Does the circuit board start normal heating and filtration cycles if you don't press any buttons on the panel?

If the tub starts normal, automatic filtration and heating cycles the transformer and circuit board are probably OK and it's just a dead topside control panel.

If nothing works at all:

The control panel runs off low voltage from a transformer that converts 110VAC or 220VAC to the lower voltages used on the circuit board and in the topside control panel.

If this transformer is dead, you will often hear a single click from the circuit board when the power turns on and then noting else will work.

The transformer may be a separate component mounted to the box or it may be soldered onto the circuit board.

You need to verify correct input voltage to the tub and then verify correct voltage output from the transformer.

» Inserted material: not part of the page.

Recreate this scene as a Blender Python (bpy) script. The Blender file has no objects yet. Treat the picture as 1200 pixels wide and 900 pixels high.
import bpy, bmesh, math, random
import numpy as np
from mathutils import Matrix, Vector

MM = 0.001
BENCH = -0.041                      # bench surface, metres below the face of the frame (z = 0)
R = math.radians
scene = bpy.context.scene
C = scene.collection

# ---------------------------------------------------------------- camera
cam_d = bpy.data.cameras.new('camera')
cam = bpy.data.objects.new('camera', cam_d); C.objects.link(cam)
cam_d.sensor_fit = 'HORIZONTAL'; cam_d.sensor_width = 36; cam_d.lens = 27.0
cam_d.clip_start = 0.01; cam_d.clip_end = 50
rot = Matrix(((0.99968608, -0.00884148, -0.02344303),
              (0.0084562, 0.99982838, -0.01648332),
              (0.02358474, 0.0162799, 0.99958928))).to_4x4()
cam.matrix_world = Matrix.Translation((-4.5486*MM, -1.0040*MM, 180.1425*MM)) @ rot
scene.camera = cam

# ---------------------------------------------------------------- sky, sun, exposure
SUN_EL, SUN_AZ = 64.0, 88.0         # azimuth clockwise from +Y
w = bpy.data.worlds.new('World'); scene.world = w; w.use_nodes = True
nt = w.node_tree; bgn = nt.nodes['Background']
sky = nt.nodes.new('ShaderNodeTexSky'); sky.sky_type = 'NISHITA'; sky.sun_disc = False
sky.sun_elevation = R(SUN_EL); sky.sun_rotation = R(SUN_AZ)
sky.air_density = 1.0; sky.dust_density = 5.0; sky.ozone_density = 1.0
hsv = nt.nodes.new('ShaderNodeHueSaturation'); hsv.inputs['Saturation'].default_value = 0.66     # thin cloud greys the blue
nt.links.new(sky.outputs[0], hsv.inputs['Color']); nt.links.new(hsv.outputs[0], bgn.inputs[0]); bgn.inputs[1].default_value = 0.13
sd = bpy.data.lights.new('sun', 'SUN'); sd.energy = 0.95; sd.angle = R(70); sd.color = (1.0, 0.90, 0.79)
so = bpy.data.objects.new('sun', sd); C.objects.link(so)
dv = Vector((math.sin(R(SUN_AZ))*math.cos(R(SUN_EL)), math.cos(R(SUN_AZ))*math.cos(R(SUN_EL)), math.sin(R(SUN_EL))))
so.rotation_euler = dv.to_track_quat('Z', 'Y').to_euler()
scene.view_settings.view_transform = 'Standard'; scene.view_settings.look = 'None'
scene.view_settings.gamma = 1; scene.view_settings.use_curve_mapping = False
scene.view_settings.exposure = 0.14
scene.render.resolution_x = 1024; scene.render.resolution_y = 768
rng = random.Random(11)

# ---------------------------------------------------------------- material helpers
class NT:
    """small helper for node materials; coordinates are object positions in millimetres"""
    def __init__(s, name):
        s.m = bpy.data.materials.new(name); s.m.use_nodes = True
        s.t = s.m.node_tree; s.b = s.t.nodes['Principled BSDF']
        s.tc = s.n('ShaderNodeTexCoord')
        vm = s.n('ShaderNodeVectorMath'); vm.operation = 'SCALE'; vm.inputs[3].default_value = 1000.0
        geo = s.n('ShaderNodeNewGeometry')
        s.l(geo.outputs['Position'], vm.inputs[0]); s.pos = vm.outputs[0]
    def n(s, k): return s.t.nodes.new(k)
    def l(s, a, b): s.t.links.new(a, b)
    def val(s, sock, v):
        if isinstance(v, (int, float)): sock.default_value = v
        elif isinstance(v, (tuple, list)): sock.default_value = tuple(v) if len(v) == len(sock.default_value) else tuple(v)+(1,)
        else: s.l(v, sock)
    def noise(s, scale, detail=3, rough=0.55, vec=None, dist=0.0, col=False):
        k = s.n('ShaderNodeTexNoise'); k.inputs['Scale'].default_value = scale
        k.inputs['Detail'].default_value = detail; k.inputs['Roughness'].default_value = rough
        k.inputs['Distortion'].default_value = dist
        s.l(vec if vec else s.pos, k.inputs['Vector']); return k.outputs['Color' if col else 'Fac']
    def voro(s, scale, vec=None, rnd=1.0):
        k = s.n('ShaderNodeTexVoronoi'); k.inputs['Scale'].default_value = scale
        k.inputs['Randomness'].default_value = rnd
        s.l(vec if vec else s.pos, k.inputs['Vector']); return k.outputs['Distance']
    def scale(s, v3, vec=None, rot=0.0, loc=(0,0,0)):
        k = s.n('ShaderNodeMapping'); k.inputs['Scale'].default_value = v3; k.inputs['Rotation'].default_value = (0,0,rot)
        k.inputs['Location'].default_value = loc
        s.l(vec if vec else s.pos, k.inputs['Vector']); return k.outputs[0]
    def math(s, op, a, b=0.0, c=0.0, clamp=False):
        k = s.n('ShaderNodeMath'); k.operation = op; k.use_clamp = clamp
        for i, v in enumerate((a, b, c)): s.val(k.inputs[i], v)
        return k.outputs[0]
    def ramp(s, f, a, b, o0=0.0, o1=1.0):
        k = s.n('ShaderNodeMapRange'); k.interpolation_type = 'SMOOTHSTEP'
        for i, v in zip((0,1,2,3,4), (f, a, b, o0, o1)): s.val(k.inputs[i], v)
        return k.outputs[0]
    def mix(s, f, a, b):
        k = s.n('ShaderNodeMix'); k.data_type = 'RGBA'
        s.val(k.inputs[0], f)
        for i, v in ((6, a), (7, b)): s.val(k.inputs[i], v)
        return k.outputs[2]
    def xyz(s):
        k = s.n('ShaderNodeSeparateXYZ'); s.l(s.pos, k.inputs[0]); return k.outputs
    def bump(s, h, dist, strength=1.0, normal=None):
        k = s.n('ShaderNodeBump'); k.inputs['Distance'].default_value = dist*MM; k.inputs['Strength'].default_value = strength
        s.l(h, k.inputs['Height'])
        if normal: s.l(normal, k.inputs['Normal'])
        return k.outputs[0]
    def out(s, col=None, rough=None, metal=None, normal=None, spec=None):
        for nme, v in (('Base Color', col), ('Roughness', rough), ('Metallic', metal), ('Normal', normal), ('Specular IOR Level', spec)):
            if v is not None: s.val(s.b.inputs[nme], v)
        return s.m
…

If the transformer is have no real choice but to plug in a new topside control panel to see if that solves the problem. There is no practical way to test between the control panel and the board.

Troubleshooting to component level on these circuit boards is usually not worth the effort. Most new circuit boards are under $350 retail and it will cost you at least $100 to have somebody bench test the old board.

If the transformer output is good, I would say 80% chance it's just the topside control panel. 20% chance you buy a control panel, plug it in and find out it's a bad board.

50/50 on whether you can return the topside control panel after it has been plugged in. Most retailers will not allow you to buy electrical parts for troubleshooting and then return them after they have been installed.

As a technician, I buy from a wholesaler who trusts me to troubleshoot this way so you might want to hire somebody for this particular problem. Just 'throwing parts at it' can get real expensive real quick.

Some newer boards have a transformer fuse that can be replaced. Most transformer fuses are soldered to the board along with the transformer and cannot be replaced without a soldering iron which is rarely worth the effort. If the transformer blew a fuse, odds are good the it has a shorted coil.
CAUTION: On most hot tubs, you can troubleshoot by plugging in a new control panel. On a handful of hot tubs, you can destroy a perfectly good control panel by plugging it into a bad circuit board. If you fry it: You own it.